### What is expected
Nothing but the lines from the top of the data to the line holding "def roof(v): return 9.86 + SL * v" should be printed, word for word and both ends included; leave the pictures out.

########################################

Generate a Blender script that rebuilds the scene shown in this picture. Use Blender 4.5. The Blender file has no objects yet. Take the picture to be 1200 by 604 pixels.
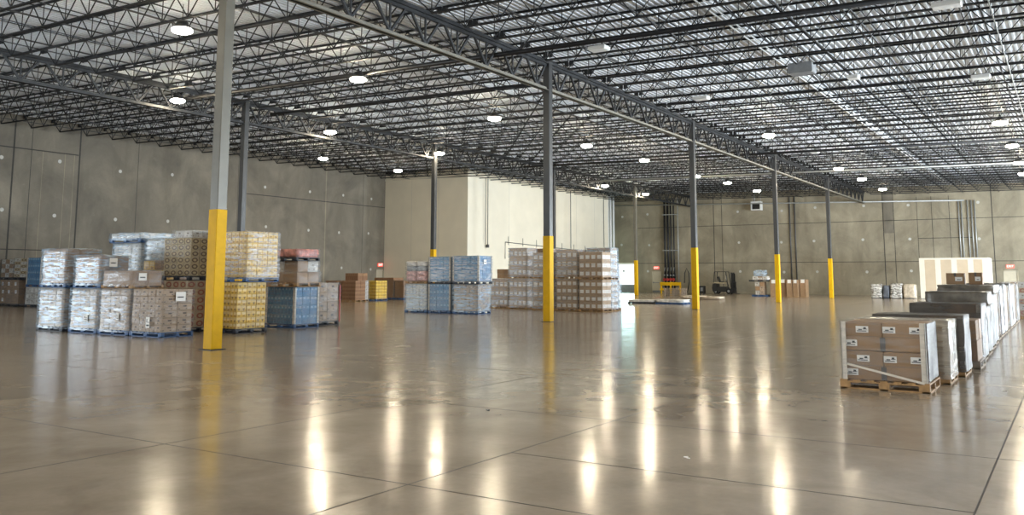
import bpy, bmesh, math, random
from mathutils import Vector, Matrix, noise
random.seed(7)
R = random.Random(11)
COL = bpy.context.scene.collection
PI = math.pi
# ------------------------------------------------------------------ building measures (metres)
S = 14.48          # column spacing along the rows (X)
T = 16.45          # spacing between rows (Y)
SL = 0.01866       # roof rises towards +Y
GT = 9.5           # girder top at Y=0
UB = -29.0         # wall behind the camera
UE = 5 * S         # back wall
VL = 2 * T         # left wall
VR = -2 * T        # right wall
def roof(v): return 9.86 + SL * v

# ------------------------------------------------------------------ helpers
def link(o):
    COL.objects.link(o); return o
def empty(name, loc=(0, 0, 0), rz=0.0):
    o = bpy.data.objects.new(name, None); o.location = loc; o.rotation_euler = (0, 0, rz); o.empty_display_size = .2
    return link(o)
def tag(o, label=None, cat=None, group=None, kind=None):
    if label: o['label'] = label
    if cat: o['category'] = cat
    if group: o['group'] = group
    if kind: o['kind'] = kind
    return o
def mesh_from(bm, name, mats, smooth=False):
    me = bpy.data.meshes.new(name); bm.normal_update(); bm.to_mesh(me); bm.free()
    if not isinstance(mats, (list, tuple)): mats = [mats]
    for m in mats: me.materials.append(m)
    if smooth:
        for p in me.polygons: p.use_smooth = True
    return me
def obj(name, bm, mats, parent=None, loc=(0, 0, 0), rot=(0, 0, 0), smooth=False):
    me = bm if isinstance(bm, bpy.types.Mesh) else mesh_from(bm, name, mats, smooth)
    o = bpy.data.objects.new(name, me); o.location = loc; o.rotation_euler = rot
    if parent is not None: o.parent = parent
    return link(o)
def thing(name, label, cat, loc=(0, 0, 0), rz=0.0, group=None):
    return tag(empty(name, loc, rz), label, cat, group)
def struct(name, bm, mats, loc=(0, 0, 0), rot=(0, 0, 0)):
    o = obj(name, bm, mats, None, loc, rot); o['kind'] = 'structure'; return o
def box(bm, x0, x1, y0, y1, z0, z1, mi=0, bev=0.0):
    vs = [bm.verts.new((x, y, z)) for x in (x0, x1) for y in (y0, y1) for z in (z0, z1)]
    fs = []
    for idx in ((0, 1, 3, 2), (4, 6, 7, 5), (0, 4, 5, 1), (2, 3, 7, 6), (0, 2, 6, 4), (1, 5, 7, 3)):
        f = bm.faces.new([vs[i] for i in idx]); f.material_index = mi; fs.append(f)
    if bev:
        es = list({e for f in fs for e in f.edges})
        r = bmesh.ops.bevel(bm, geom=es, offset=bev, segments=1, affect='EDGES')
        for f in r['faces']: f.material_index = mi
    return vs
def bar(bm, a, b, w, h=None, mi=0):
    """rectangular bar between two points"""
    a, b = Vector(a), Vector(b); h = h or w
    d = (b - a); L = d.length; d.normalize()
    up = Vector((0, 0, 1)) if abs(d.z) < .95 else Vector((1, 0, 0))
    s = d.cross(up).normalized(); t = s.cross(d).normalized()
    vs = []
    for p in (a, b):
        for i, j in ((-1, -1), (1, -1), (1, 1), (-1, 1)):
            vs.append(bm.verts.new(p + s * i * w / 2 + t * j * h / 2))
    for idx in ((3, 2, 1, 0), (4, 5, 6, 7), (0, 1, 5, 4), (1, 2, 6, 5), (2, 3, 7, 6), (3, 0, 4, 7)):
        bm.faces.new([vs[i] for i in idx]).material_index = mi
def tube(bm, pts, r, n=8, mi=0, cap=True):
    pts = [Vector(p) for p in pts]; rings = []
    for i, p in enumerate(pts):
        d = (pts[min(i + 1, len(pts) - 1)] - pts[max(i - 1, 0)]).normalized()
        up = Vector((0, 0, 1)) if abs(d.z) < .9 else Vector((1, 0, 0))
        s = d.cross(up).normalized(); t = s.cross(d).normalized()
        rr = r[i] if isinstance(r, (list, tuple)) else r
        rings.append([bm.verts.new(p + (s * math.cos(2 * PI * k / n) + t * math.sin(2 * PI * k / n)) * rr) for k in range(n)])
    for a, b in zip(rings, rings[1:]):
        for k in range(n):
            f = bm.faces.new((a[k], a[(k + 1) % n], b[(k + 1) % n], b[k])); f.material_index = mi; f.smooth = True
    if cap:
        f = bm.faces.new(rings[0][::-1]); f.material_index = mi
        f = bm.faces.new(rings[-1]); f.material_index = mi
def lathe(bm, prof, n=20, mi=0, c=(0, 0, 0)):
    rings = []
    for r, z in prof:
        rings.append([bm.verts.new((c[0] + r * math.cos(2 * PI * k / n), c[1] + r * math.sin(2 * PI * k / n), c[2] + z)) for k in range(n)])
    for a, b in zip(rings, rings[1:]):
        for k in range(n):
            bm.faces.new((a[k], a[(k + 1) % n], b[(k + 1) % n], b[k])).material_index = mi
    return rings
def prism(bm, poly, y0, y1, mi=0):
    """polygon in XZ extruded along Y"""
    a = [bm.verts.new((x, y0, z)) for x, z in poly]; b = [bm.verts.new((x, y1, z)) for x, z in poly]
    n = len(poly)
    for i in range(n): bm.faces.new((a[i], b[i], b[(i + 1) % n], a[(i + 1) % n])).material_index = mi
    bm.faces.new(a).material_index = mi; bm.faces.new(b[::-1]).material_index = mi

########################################

### Expected answer
Generate a Blender script that rebuilds the scene shown in this picture. Use Blender 4.5. The Blender file has no objects yet. Take the picture to be 1200 by 604 pixels.
import bpy, bmesh, math, random
from mathutils import Vector, Matrix, noise
random.seed(7)
R = random.Random(11)
COL = bpy.context.scene.collection
PI = math.pi
# ------------------------------------------------------------------ building measures (metres)
S = 14.48          # column spacing along the rows (X)
T = 16.45          # spacing between rows (Y)
SL = 0.01866       # roof rises towards +Y
GT = 9.5           # girder top at Y=0
UB = -29.0         # wall behind the camera
UE = 5 * S         # back wall
VL = 2 * T         # left wall
VR = -2 * T        # right wall
def roof(v): return 9.86 + SL * v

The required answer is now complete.